▽

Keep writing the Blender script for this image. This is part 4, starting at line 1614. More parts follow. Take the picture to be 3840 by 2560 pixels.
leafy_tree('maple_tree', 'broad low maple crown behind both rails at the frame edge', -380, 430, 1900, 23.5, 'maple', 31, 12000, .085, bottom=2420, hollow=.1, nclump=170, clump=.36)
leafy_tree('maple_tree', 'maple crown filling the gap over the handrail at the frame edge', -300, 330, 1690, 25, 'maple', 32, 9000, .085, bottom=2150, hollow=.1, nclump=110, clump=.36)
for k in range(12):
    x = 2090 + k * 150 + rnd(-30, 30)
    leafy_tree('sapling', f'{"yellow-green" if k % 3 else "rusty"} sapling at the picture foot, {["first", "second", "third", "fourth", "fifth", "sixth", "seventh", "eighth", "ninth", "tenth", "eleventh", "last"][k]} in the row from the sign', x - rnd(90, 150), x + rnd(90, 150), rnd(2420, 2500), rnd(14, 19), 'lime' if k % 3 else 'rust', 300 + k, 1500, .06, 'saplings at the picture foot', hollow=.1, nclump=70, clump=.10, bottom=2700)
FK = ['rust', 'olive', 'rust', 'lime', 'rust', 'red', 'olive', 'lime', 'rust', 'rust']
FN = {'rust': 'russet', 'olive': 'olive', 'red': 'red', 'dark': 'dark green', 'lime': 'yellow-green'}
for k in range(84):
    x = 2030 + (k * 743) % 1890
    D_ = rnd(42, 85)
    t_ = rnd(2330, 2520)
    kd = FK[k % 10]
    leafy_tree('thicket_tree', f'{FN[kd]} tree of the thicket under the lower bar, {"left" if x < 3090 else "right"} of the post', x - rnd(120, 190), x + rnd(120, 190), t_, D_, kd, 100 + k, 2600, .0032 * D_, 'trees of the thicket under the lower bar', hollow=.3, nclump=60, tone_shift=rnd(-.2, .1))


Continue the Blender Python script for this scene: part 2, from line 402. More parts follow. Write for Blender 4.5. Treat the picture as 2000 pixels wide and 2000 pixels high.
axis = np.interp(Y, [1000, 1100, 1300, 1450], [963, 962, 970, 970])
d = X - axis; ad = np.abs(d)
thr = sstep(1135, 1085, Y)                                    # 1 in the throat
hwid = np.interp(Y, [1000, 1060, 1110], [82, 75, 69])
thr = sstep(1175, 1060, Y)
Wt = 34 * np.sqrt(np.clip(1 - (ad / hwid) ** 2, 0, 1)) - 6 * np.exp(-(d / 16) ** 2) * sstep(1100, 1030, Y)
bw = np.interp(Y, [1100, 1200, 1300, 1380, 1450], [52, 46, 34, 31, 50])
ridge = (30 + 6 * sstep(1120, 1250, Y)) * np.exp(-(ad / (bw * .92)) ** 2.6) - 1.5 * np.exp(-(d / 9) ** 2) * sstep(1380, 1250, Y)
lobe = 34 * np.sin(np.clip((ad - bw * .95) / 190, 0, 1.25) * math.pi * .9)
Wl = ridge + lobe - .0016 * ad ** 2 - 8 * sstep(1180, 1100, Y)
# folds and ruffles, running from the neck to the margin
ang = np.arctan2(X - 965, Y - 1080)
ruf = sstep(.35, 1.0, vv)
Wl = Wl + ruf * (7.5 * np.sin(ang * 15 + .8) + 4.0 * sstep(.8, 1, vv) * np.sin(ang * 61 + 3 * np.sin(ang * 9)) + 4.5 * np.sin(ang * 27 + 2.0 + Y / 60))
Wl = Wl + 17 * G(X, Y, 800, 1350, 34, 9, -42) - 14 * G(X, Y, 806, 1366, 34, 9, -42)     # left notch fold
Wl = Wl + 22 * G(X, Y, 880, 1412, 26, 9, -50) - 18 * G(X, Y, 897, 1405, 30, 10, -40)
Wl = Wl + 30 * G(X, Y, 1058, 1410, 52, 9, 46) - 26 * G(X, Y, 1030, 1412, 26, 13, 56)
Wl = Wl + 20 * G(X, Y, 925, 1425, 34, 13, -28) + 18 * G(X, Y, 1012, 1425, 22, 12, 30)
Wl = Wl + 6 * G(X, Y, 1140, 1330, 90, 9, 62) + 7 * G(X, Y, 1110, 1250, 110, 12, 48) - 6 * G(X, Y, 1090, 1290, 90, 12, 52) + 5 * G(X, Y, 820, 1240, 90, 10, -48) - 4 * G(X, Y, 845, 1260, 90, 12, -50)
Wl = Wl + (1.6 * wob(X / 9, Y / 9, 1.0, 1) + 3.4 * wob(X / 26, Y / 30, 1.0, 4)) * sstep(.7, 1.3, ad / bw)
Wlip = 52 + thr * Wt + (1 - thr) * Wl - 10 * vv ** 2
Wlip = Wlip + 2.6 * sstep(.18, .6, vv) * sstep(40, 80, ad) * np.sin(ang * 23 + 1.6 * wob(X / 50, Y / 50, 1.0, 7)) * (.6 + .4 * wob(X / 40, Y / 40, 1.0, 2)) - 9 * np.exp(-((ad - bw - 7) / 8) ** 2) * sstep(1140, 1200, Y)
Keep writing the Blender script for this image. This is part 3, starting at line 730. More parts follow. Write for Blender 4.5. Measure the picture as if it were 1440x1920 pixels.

△

> _Exercise task_:
Print the material once more, exactly.

> _Solved problem_:
Keep writing the Blender script for this image. This is part 4, starting at line 1614. More parts follow. Take the picture to be 3840 by 2560 pixels.
leafy_tree('maple_tree', 'broad low maple crown behind both rails at the frame edge', -380, 430, 1900, 23.5, 'maple', 31, 12000, .085, bottom=2420, hollow=.1, nclump=170, clump=.36)
leafy_tree('maple_tree', 'maple crown filling the gap over the handrail at the frame edge', -300, 330, 1690, 25, 'maple', 32, 9000, .085, bottom=2150, hollow=.1, nclump=110, clump=.36)
for k in range(12):
    x = 2090 + k * 150 + rnd(-30, 30)
    leafy_tree('sapling', f'{"yellow-green" if k % 3 else "rusty"} sapling at the picture foot, {["first", "second", "third", "fourth", "fifth", "sixth", "seventh", "eighth", "ninth", "tenth", "eleventh", "last"][k]} in the row from the sign', x - rnd(90, 150), x + rnd(90, 150), rnd(2420, 2500), rnd(14, 19), 'lime' if k % 3 else 'rust', 300 + k, 1500, .06, 'saplings at the picture foot', hollow=.1, nclump=70, clump=.10, bottom=2700)
FK = ['rust', 'olive', 'rust', 'lime', 'rust', 'red', 'olive', 'lime', 'rust', 'rust']
FN = {'rust': 'russet', 'olive': 'olive', 'red': 'red', 'dark': 'dark green', 'lime': 'yellow-green'}
for k in range(84):
    x = 2030 + (k * 743) % 1890
    D_ = rnd(42, 85)
    t_ = rnd(2330, 2520)
    kd = FK[k % 10]
    leafy_tree('thicket_tree', f'{FN[kd]} tree of the thicket under the lower bar, {"left" if x < 3090 else "right"} of the post', x - rnd(120, 190), x + rnd(120, 190), t_, D_, kd, 100 + k, 2600, .0032 * D_, 'trees of the thicket under the lower bar', hollow=.3, nclump=60, tone_shift=rnd(-.2, .1))


Continue the Blender Python script for this scene: part 2, from line 402. More parts follow. Write for Blender 4.5. Treat the picture as 2000 pixels wide and 2000 pixels high.
axis = np.interp(Y, [1000, 1100, 1300, 1450], [963, 962, 970, 970])
d = X - axis; ad = np.abs(d)
thr = sstep(1135, 1085, Y)                                    # 1 in the throat
hwid = np.interp(Y, [1000, 1060, 1110], [82, 75, 69])
thr = sstep(1175, 1060, Y)
Wt = 34 * np.sqrt(np.clip(1 - (ad / hwid) ** 2, 0, 1)) - 6 * np.exp(-(d / 16) ** 2) * sstep(1100, 1030, Y)
bw = np.interp(Y, [1100, 1200, 1300, 1380, 1450], [52, 46, 34, 31, 50])
ridge = (30 + 6 * sstep(1120, 1250, Y)) * np.exp(-(ad / (bw * .92)) ** 2.6) - 1.5 * np.exp(-(d / 9) ** 2) * sstep(1380, 1250, Y)
lobe = 34 * np.sin(np.clip((ad - bw * .95) / 190, 0, 1.25) * math.pi * .9)
Wl = ridge + lobe - .0016 * ad ** 2 - 8 * sstep(1180, 1100, Y)
# folds and ruffles, running from the neck to the margin
ang = np.arctan2(X - 965, Y - 1080)
ruf = sstep(.35, 1.0, vv)
Wl = Wl + ruf * (7.5 * np.sin(ang * 15 + .8) + 4.0 * sstep(.8, 1, vv) * np.sin(ang * 61 + 3 * np.sin(ang * 9)) + 4.5 * np.sin(ang * 27 + 2.0 + Y / 60))
Wl = Wl + 17 * G(X, Y, 800, 1350, 34, 9, -42) - 14 * G(X, Y, 806, 1366, 34, 9, -42)     # left notch fold
Wl = Wl + 22 * G(X, Y, 880, 1412, 26, 9, -50) - 18 * G(X, Y, 897, 1405, 30, 10, -40)
Wl = Wl + 30 * G(X, Y, 1058, 1410, 52, 9, 46) - 26 * G(X, Y, 1030, 1412, 26, 13, 56)
Wl = Wl + 20 * G(X, Y, 925, 1425, 34, 13, -28) + 18 * G(X, Y, 1012, 1425, 22, 12, 30)
Wl = Wl + 6 * G(X, Y, 1140, 1330, 90, 9, 62) + 7 * G(X, Y, 1110, 1250, 110, 12, 48) - 6 * G(X, Y, 1090, 1290, 90, 12, 52) + 5 * G(X, Y, 820, 1240, 90, 10, -48) - 4 * G(X, Y, 845, 1260, 90, 12, -50)
Wl = Wl + (1.6 * wob(X / 9, Y / 9, 1.0, 1) + 3.4 * wob(X / 26, Y / 30, 1.0, 4)) * sstep(.7, 1.3, ad / bw)
Wlip = 52 + thr * Wt + (1 - thr) * Wl - 10 * vv ** 2
Wlip = Wlip + 2.6 * sstep(.18, .6, vv) * sstep(40, 80, ad) * np.sin(ang * 23 + 1.6 * wob(X / 50, Y / 50, 1.0, 7)) * (.6 + .4 * wob(X / 40, Y / 40, 1.0, 2)) - 9 * np.exp(-((ad - bw - 7) / 8) ** 2) * sstep(1140, 1200, Y)
Keep writing the Blender script for this image. This is part 3, starting at line 730. More parts follow. Write for Blender 4.5. Measure the picture as if it were 1440x1920 pixels.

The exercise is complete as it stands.